Reading Charts for Optimal Settings
Learn to read price charts to pick better range widths and rebalance delays.
Key Takeaways
- Trending markets favor wider ranges and longer rebalance delays
- Sideways markets favor tighter ranges for more concentrated earning
- The backtest tool does the heavy lifting. Charts help you understand why.
Why Charts Matter for LP
Your LP settings should match market conditions. Charts tell you what the market is doing.
You do not need to predict the future. You just need to understand the present.
Three Market Types
Trending Market
Price is moving steadily in one direction. Up or down.
What you see: Price chart makes a clear slope. Few bounces back to old prices.
What it means for LP: Your position goes out of range more often. Each rebalance catches the price further from where you started.
Best settings: Wider range (15-30%). Longer delay (6-12 hours). This reduces the number of rebalances and the IL from each one.
Sideways Market
Price bounces between two levels. No clear direction.
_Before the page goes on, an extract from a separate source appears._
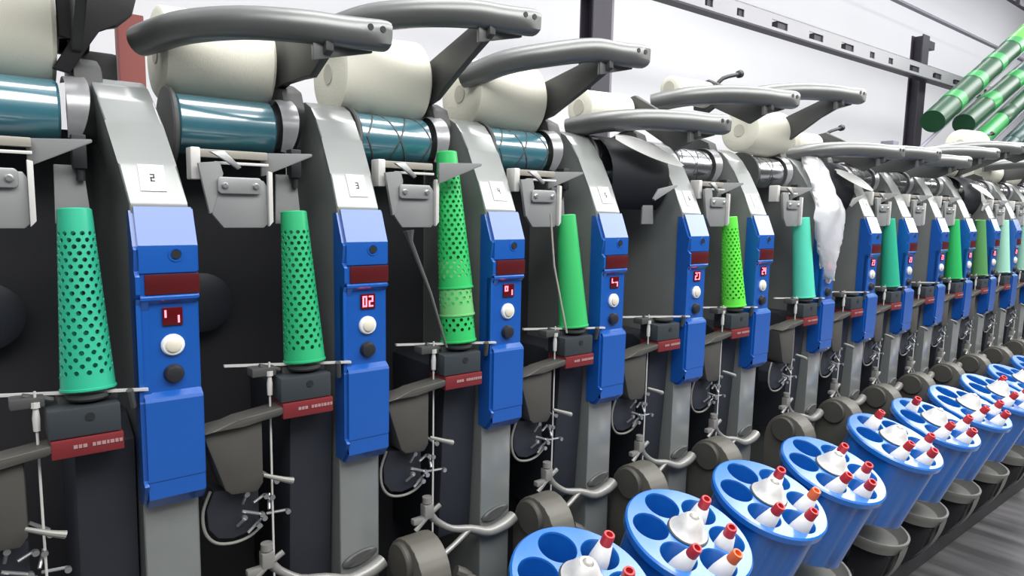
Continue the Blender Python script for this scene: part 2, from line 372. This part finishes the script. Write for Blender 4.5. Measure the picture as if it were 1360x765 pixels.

What you see: Price chart goes up and down in a channel. It keeps returning to the middle.
What it means for LP: This is the best market for LP. Price stays in range. Lots of trading (people buying and selling the bounces). Fees accumulate quickly.
Best settings: Tighter range (3-8%). Shorter delay (1-4 hours). Capture more fees while the price stays in a predictable zone.
Volatile/Choppy Market
Big price swings in both directions. No pattern.
What you see: Large candles. Sharp moves up and down. High volume.
What it means for LP: More trading volume means more fees. But big moves mean more rebalances and more IL risk.
Best settings: Medium range (8-15%). Medium delay (3-6 hours). Balance between earning and protecting against wild swings.
Using the Backtest Tool
Charts tell you the market type. The backtest tool tells you the exact optimal settings.
- Look at the chart. Identify the current market type.
- Run backtests with settings that match.
- Compare results across different ranges and delays.
- Apply the settings that performed best in similar conditions.
The Simple Approach
If charts are not your thing, use MaxFi's defaults. They are optimized using historical data and work well in most market conditions.
Defaults are a strong baseline. Chart reading is for squeezing out extra performance.
What You Learned
- Trending markets favor wider ranges and longer rebalance delays
- Sideways markets favor tighter ranges for more concentrated earning
- The backtest tool does the heavy lifting. Charts help you understand why.